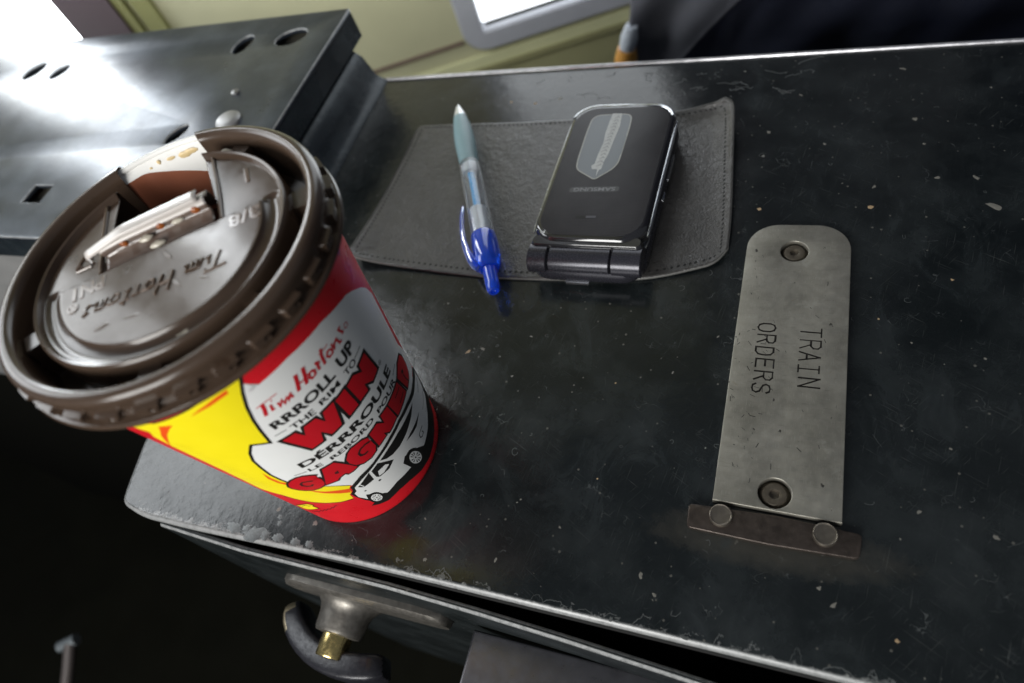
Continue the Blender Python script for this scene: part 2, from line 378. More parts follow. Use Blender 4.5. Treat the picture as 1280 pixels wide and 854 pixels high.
pl_out=[(230.6,43.3),(268.2,42.6)]+[(268.3-12+12*math.cos(a),160.4-12+12*math.sin(a)) for a in [PI/2*i/10 for i in range(11)]]+[(231.3+12-12*math.sin(a),160.2-12+12*math.cos(a)) for a in [PI/2*i/10 for i in range(11)]]
bm=curve_plate([pl_out]+[circ(x,y,5.0) for x,y in SCR],0.05,3.0,.28)
M=NT('stamped_plate_steel')
a=M.ramp(M.noise(.06,5,.65),.35,.7); c=M.mix(a,(0.36,0.345,0.30),(0.24,0.23,0.195))
st=M.ramp(M.noise(.11,4,.7,loc=(4,0,7)),.62,.72); c=M.mix(M.math('MULTIPLY',st,.5),c,(0.42,0.41,0.36))
br=M.ramp(M.noise(.2,4,.7,loc=(14,2,7)),.66,.74); c=M.mix(M.math('MULTIPLY',br,.6),c,(0.20,0.15,0.09))
nk=M.ramp(M.noise(.55,2,.5,stretch=(1,.45,1),loc=(4,22,1)),.74,.755); c=M.mix(nk,c,(0.06,0.055,0.05))
fs=M.ramp(M.noise(3.0,2,.7,stretch=(1,.12,1)),.56,.72,0,.4); c=M.mix(fs,c,(0.46,0.455,0.40))
f2=M.ramp(M.noise(2.2,3,.8,stretch=(.10,1,1),loc=(5,5,5)),.58,.72,0,.4); c=M.mix(f2,c,(0.13,0.12,0.10))
M.p(base=c,metal=.8,rough=M.ramp(M.noise(.3,5,.7),.3,.7,.36,.55))
nr=M.bump(M.noise(1.5,5,.7),.16,.0001); M.p(normal=M.bump(M.math('SUBTRACT',0.0,nk),.6,.0002,nr))
m_plate=M.m
m_stamp=simple('stamped_groove',(0.022,0.020,0.018),.6,spec=.3)
plate=obj('nameplate',bm,[m_plate,m_stamp],bx,label='silver steel nameplate stamped TRAIN ORDERS')
# stamped letters cut into the plate
GL={'T':[[(0,1),(1,1)],[(.5,1),(.5,0)]],
'R':[[(0,0),(0,1)],[(0,1),(.7,1),(.97,.87),(.97,.65),(.7,.52),(0,.52)],[(.5,.52),(1,0)]],
'A':[[(0,0),(.5,1),(1,0)],[(.2,.36),(.8,.36)]],
'I':[[(.5,0),(.5,1)],[(.1,1),(.9,1)],[(.1,0),(.9,0)]],
'N':[[(0,0),(0,1),(1,0),(1,1)]],
'O':[[(.5,1),(.85,.92),(1,.7),(1,.3),(.85,.08),(.5,0),(.15,.08),(0,.3),(0,.7),(.15,.92),(.5,1)]],
'D':[[(.05,0),(.05,1),(.6,1),(.92,.85),(1,.6),(1,.4),(.92,.15),(.6,0),(.05,0)]],
'E':[[(1,1),(0,1),(0,0),(1,0)],[(0,.52),(.8,.52)]],
'S':[[(1,.82),(.85,.96),(.5,1),(.15,.93),(.02,.76),(.15,.6),(.85,.42),(1,.24),(.85,.06),(.5,0),(.15,.04),(0,.18)]]}
cut=bmesh.new()
def stamp(word,x0,x1,ys,ye):
    n=len(word); pitch=(ys-ye)/(n-.25)
    for i,ch in enumerate(word):
        jx=random.uniform(-.25,.25); jy=random.uniform(-.15,.15); wd=pitch*.66; sh=random.uniform(-.04,.04)
        for st in GL[ch]:
            # glyph (gx: along reading -> -y, gy: up -> +x)
            pts=[(x0+jx+(x1-x0)*gy, ys-i*pitch-(gx+sh*gy)*wd+jy+(-.0)) for gx,gy in st]
            for k in range(len(pts)-1):
                a=Vector(pts[k]);b=Vector(pts[k+1]); d=(b-a); L=d.length; 
                if L<1e-3: continue
                m=(a+b)/2; ang=math.atan2(d.y,d.x)
                box(cut,(m.x,m.y,3.0),(L+.56,.56+random.uniform(-.1,.14),1.3),ang)
stamp('TRAIN',253.2,259.8,112.0,87.6); stamp('ORDERS',238.9,244.8,112.6,83.6)
cm=bpy.data.meshes.new('c'); 
for v in cut.verts: v.co=v.co*MM
cut.to_mesh(cm); cut.free(); cm.materials.append(m_plate); cm.materials.append(m_stamp)
for p in cm.polygons: p.material_index=1
cobj=bpy.data.objects.new('c',cm); col.objects.link(cobj)
bo=plate.modifiers.new('b','BOOLEAN'); bo.object=cobj; bo.operation='DIFFERENCE'; bo.solver='EXACT'; bo.use_self=True; bo.material_mode='TRANSFER'
dg=bpy.context.evaluated_depsgraph_get(); nm=bpy.data.meshes.new_from_object(plate.evaluated_get(dg))
print('plate boolean',len(plate.data.polygons),'->',len(nm.polygons))
plate.modifiers.clear(); 
if len(nm.polygons)>len(plate.data.polygons): plate.data=nm
bpy.data.objects.remove(cobj)
pb=bmesh.new(); pb.from_mesh(plate.data)
for i in range(64):
    if i<34: x=random.gauss(237.5,3.2); y=random.uniform(56,112)
    else: x=random.uniform(232.5,266.5); y=random.uniform(50,152)
    x=min(266.8,max(232.2,x))
    if min(math.hypot(x-a,y-b) for a,b in SCR)<6.5: continue
    L_=random.uniform(.5,2.2); an=random.gauss(1.9,.7); wd=random.uniform(.1,.3)
    p=[(x-math.cos(an)*L_/2,y-math.sin(an)*L_/2),(x+random.uniform(-.1,.1),y),(x+math.cos(an)*L_/2,y+math.sin(an)*L_/2)]
    for q in ribbon(p,wd):
        f=pb.faces.new([pb.verts.new((v.x*MM,v.y*MM,3.006*MM)) for v in q]); f.material_index=1
pb.to_mesh(plate.data); pb.free()
m_screw=simple('dark_screw',(0.10,0.085,0.065),.45,metal=.6,nf=.6,namp=.4)
for x,y in SCR:
    bm=bmesh.new(); lathe(bm,[(4.95,.35),(4.2,.9),(4.0,1.7),(3.5,2.15),(2.2,2.3),(1.55,2.1),(1.35,1.1),(.05,.9)],(x,y,0),48,cap1=True); obj('screw',bm,m_screw,plate)
m_rust=simple('rusty_brown_bar',(0.060,0.048,0.041),.36,metal=.65,nf=.35,namp=.7,bf=.8,bs=.4,bd=.0003)
bo_=[(223.8,33.4),(248,32.5),(273.2,33.0),(273.9,40.6),(250,41.9),(223.4,41.2)]
bm=bmesh.new(); prism(bm,smooth_path(bo_,1.6,4),.05,2.0,.35); bar=obj('clip_bar',bm,m_rust,plate,label='rusty brown spring bar')
m_stud=simple('dull_stud',(0.17,0.15,0.125),.40,metal=.85,nf=.4,namp=.25,bf=1.5,bs=.12)
for x,y in ((233.7,38.6),(263.7,38.2)):
    bm=bmesh.new(); lathe(bm,[(3.5,1.9),(3.55,3.5),(3.45,3.75),(3.2,3.85),(3.05,3.75),(2.8,3.7)],(x,y,0),48,cap1=True); obj('stud',bm,m_stud,plate)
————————
**WORK TO BE COMPLETED:**
Send back the data above word for word, with the pictures left out.

**COMPLETE RESPONSE:**
Continue the Blender Python script for this scene: part 2, from line 378. More parts follow. Use Blender 4.5. Treat the picture as 1280 pixels wide and 854 pixels high.
pl_out=[(230.6,43.3),(268.2,42.6)]+[(268.3-12+12*math.cos(a),160.4-12+12*math.sin(a)) for a in [PI/2*i/10 for i in range(11)]]+[(231.3+12-12*math.sin(a),160.2-12+12*math.cos(a)) for a in [PI/2*i/10 for i in range(11)]]
bm=curve_plate([pl_out]+[circ(x,y,5.0) for x,y in SCR],0.05,3.0,.28)
M=NT('stamped_plate_steel')
a=M.ramp(M.noise(.06,5,.65),.35,.7); c=M.mix(a,(0.36,0.345,0.30),(0.24,0.23,0.195))
st=M.ramp(M.noise(.11,4,.7,loc=(4,0,7)),.62,.72); c=M.mix(M.math('MULTIPLY',st,.5),c,(0.42,0.41,0.36))
br=M.ramp(M.noise(.2,4,.7,loc=(14,2,7)),.66,.74); c=M.mix(M.math('MULTIPLY',br,.6),c,(0.20,0.15,0.09))
nk=M.ramp(M.noise(.55,2,.5,stretch=(1,.45,1),loc=(4,22,1)),.74,.755); c=M.mix(nk,c,(0.06,0.055,0.05))
fs=M.ramp(M.noise(3.0,2,.7,stretch=(1,.12,1)),.56,.72,0,.4); c=M.mix(fs,c,(0.46,0.455,0.40))
f2=M.ramp(M.noise(2.2,3,.8,stretch=(.10,1,1),loc=(5,5,5)),.58,.72,0,.4); c=M.mix(f2,c,(0.13,0.12,0.10))
M.p(base=c,metal=.8,rough=M.ramp(M.noise(.3,5,.7),.3,.7,.36,.55))
nr=M.bump(M.noise(1.5,5,.7),.16,.0001); M.p(normal=M.bump(M.math('SUBTRACT',0.0,nk),.6,.0002,nr))
m_plate=M.m
m_stamp=simple('stamped_groove',(0.022,0.020,0.018),.6,spec=.3)
plate=obj('nameplate',bm,[m_plate,m_stamp],bx,label='silver steel nameplate stamped TRAIN ORDERS')
# stamped letters cut into the plate
GL={'T':[[(0,1),(1,1)],[(.5,1),(.5,0)]],
'R':[[(0,0),(0,1)],[(0,1),(.7,1),(.97,.87),(.97,.65),(.7,.52),(0,.52)],[(.5,.52),(1,0)]],
'A':[[(0,0),(.5,1),(1,0)],[(.2,.36),(.8,.36)]],
'I':[[(.5,0),(.5,1)],[(.1,1),(.9,1)],[(.1,0),(.9,0)]],
'N':[[(0,0),(0,1),(1,0),(1,1)]],
'O':[[(.5,1),(.85,.92),(1,.7),(1,.3),(.85,.08),(.5,0),(.15,.08),(0,.3),(0,.7),(.15,.92),(.5,1)]],
'D':[[(.05,0),(.05,1),(.6,1),(.92,.85),(1,.6),(1,.4),(.92,.15),(.6,0),(.05,0)]],
'E':[[(1,1),(0,1),(0,0),(1,0)],[(0,.52),(.8,.52)]],
'S':[[(1,.82),(.85,.96),(.5,1),(.15,.93),(.02,.76),(.15,.6),(.85,.42),(1,.24),(.85,.06),(.5,0),(.15,.04),(0,.18)]]}
cut=bmesh.new()
def stamp(word,x0,x1,ys,ye):
    n=len(word); pitch=(ys-ye)/(n-.25)
    for i,ch in enumerate(word):
        jx=random.uniform(-.25,.25); jy=random.uniform(-.15,.15); wd=pitch*.66; sh=random.uniform(-.04,.04)
        for st in GL[ch]:
            # glyph (gx: along reading -> -y, gy: up -> +x)
            pts=[(x0+jx+(x1-x0)*gy, ys-i*pitch-(gx+sh*gy)*wd+jy+(-.0)) for gx,gy in st]
            for k in range(len(pts)-1):
                a=Vector(pts[k]);b=Vector(pts[k+1]); d=(b-a); L=d.length; 
                if L<1e-3: continue
                m=(a+b)/2; ang=math.atan2(d.y,d.x)
                box(cut,(m.x,m.y,3.0),(L+.56,.56+random.uniform(-.1,.14),1.3),ang)
stamp('TRAIN',253.2,259.8,112.0,87.6); stamp('ORDERS',238.9,244.8,112.6,83.6)
cm=bpy.data.meshes.new('c'); 
for v in cut.verts: v.co=v.co*MM
cut.to_mesh(cm); cut.free(); cm.materials.append(m_plate); cm.materials.append(m_stamp)
for p in cm.polygons: p.material_index=1
cobj=bpy.data.objects.new('c',cm); col.objects.link(cobj)
bo=plate.modifiers.new('b','BOOLEAN'); bo.object=cobj; bo.operation='DIFFERENCE'; bo.solver='EXACT'; bo.use_self=True; bo.material_mode='TRANSFER'
dg=bpy.context.evaluated_depsgraph_get(); nm=bpy.data.meshes.new_from_object(plate.evaluated_get(dg))
print('plate boolean',len(plate.data.polygons),'->',len(nm.polygons))
plate.modifiers.clear(); 
if len(nm.polygons)>len(plate.data.polygons): plate.data=nm
bpy.data.objects.remove(cobj)
pb=bmesh.new(); pb.from_mesh(plate.data)
for i in range(64):
    if i<34: x=random.gauss(237.5,3.2); y=random.uniform(56,112)
    else: x=random.uniform(232.5,266.5); y=random.uniform(50,152)
    x=min(266.8,max(232.2,x))
    if min(math.hypot(x-a,y-b) for a,b in SCR)<6.5: continue
    L_=random.uniform(.5,2.2); an=random.gauss(1.9,.7); wd=random.uniform(.1,.3)
    p=[(x-math.cos(an)*L_/2,y-math.sin(an)*L_/2),(x+random.uniform(-.1,.1),y),(x+math.cos(an)*L_/2,y+math.sin(an)*L_/2)]
    for q in ribbon(p,wd):
        f=pb.faces.new([pb.verts.new((v.x*MM,v.y*MM,3.006*MM)) for v in q]); f.material_index=1
pb.to_mesh(plate.data); pb.free()
m_screw=simple('dark_screw',(0.10,0.085,0.065),.45,metal=.6,nf=.6,namp=.4)
for x,y in SCR:
    bm=bmesh.new(); lathe(bm,[(4.95,.35),(4.2,.9),(4.0,1.7),(3.5,2.15),(2.2,2.3),(1.55,2.1),(1.35,1.1),(.05,.9)],(x,y,0),48,cap1=True); obj('screw',bm,m_screw,plate)
m_rust=simple('rusty_brown_bar',(0.060,0.048,0.041),.36,metal=.65,nf=.35,namp=.7,bf=.8,bs=.4,bd=.0003)
bo_=[(223.8,33.4),(248,32.5),(273.2,33.0),(273.9,40.6),(250,41.9),(223.4,41.2)]
bm=bmesh.new(); prism(bm,smooth_path(bo_,1.6,4),.05,2.0,.35); bar=obj('clip_bar',bm,m_rust,plate,label='rusty brown spring bar')
m_stud=simple('dull_stud',(0.17,0.15,0.125),.40,metal=.85,nf=.4,namp=.25,bf=1.5,bs=.12)
for x,y in ((233.7,38.6),(263.7,38.2)):
    bm=bmesh.new(); lathe(bm,[(3.5,1.9),(3.55,3.5),(3.45,3.75),(3.2,3.85),(3.05,3.75),(2.8,3.7)],(x,y,0),48,cap1=True); obj('stud',bm,m_stud,plate)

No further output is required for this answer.